Vitória? Que vitória?
Pedro J. Bondaczuk
As
autoridades econômicas ainda festejam uma taxa de inflação em torno de 24%
registrada em dezembro --- a da Ordem dos Economistas, que mede o custo de vida
da classe média, chegou a mais de 25% --- como se houvessem conseguido um
grande feito.
Até
certo ponto, diante das circunstâncias, o fato não deixou de ser uma pequena
"vitória", o que mostra, com o mais cru dos realismos, o porte da
crise brasileira. Principalmente quando se leva em conta o custo social dessa
ligeira desaceleração inflacionária.
A
recessão está sufocando quase todos os setores, os salários estão cada vez mais
achatados e o desemprego ronda os lares de centenas de milhares de famílias.

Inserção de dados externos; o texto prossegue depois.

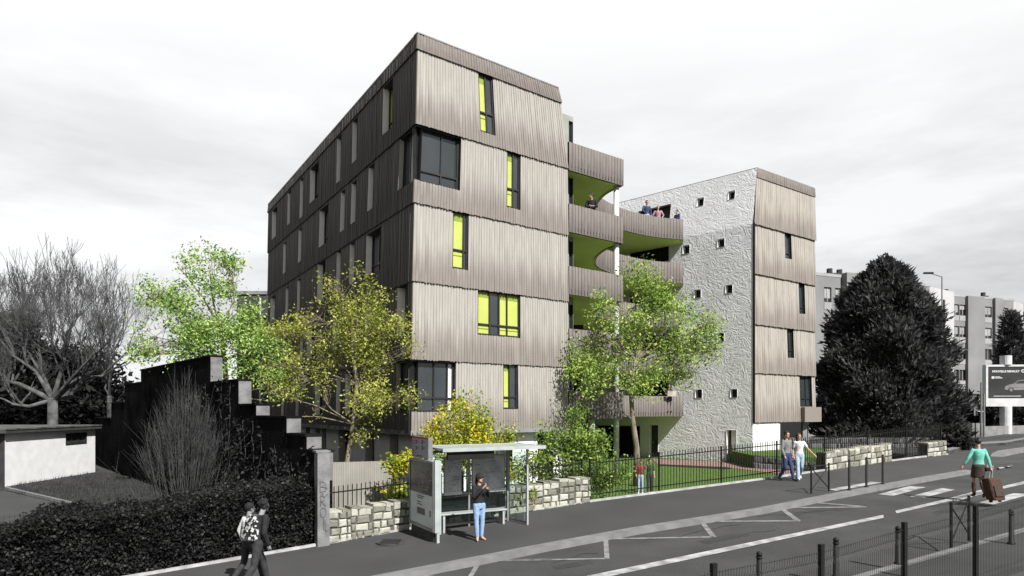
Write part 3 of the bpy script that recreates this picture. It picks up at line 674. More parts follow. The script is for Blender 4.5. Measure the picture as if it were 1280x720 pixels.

Pois bem, a taxa de inflação tão celebrada pelo Planalto é equivalente à de
oito anos (não meses e muito menos dias) nos Estados Unidos!
Em
1991, o índice inflacionário acumulado norte-americano foi de 3,1% anual. É
certo que eles também enfrentam uma severa recessão por lá. Todavia, ali houve
resultados compensadores, ao contrário do Brasil. O presidente Fernando Collor,
em entrevista coletiva que concedeu em 14 de fevereiro de 1990, um mês e um dia
antes de sua posse, assinalou: "Esta inflação é caso de polícia. Em 15 de
março estarei declarando meu governo em estado de guerra contra ela".
Naquele
mês, o Índice de Preços ao Consumidor do IBGE (que voltou a ser posteriormente
INPC) registrou olímpicos 72,78%. O IGP, da Fundação Getúlio Vargas, foi
discretamente menor, de 71,68%. Era um descalabro, sem dúvida.
Mas
a economia estava aquecida. Não se falava em desemprego. E os salários, de uma
forma ou de outra, não apresentavam tamanho achatamento. Em 19 de dezembro de
1989, o cientista político, Hélio Jaguaribe, já previa dificuldades quase
insuperáveis para o novo governo reordenar a economia.
"O
presidente eleito, Fernando Collor de Mello, está na condição de alguém que
tenha que se defender de um tigre de Bengala armado com um simples canivete
suíço", escreveu ele, num artigo publicado pelo jornal "Folha de S.
Paulo".
É
verdade que até o momento a fera não o devorou. Em compensação, está acuando
toda a sociedade brasileira. Na Roma antiga, durante o regime do consulado, o
poderoso império teve um cônsul que permaneceu no poder somente por sete horas,
entre o almoço e o jantar.
Foi
o senador Caninio, que mal teve tempo de esquentar o lugar. Sequer pôde
estruturar sua equipe ou gozar sua glória. Dele, o mordaz Cícero disse:
"Durante o consulado desse homem ninguém comeu e ninguém dormiu".
O
dito chistoso espalhou-se por todo o império. Onde quer que Caninio fosse, era
recepcionado com tal afirmação, o que levou o desditoso ex-cônsul a cometer
suicídio. Antes de se matar, sentenciou: "Foi Cícero que me matou".
Guardadas
as devidas proporções, milhões de brasileiros correm o risco, por outros
motivos, de terem de repetir, figuradamente, essa mesma declaração. Caso a
recessão continue se acentuando, o desemprego crescendo, o poder de compra se
reduzindo e os preços galopando, sem que da sociedade venha a emergir nenhuma
luz, qualquer solução ditada de baixo para cima, cada cidadão desse País talvez
venha a dizer em janeiro de 1995: "Durante este governo ninguém comeu (o
suficiente) e ninguém dormiu (de preocupação)".
(Artigo
publicado na página 3, Opinião, do Correio Popular, em 19 de janeiro de 1992).